PROBLEM DETAILS: Copy exactly the lines from the start of the data below through the one that carries "PI = math.pi", and only those.

RAW DATA:
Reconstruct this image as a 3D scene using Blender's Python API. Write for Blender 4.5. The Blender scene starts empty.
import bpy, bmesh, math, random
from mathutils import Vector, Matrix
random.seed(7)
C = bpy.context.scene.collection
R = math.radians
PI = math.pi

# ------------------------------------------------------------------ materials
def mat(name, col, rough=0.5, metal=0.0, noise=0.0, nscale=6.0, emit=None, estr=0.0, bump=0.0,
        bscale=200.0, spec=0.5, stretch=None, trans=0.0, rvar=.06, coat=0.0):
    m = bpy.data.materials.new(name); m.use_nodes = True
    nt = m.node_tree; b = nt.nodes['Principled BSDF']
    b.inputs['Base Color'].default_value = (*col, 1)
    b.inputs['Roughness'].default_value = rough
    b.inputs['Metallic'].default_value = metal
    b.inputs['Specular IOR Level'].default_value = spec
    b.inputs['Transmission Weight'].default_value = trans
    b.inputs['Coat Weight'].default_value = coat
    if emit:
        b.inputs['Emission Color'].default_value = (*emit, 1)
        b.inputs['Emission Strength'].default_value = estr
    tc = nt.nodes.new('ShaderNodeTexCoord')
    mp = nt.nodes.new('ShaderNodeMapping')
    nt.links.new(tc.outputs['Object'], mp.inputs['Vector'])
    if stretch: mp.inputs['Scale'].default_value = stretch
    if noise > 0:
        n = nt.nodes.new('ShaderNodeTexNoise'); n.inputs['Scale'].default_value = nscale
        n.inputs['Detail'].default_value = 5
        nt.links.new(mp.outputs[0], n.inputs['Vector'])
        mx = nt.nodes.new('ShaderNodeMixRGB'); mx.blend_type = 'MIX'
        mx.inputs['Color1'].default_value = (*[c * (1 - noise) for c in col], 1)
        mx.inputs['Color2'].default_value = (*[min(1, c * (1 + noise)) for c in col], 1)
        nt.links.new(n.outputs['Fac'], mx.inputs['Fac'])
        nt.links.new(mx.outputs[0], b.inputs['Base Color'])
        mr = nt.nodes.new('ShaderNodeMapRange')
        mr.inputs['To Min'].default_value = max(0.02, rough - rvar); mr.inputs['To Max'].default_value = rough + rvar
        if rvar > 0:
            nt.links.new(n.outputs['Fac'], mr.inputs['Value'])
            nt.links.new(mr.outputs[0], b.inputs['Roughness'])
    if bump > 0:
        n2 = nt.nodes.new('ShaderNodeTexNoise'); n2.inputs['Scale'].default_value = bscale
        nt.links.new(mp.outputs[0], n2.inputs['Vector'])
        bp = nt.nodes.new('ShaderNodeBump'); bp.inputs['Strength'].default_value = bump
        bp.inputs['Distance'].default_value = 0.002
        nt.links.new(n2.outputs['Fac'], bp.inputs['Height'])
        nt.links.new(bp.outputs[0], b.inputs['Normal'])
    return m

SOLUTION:
Reconstruct this image as a 3D scene using Blender's Python API. Write for Blender 4.5. The Blender scene starts empty.
import bpy, bmesh, math, random
from mathutils import Vector, Matrix
random.seed(7)
C = bpy.context.scene.collection
R = math.radians
PI = math.pi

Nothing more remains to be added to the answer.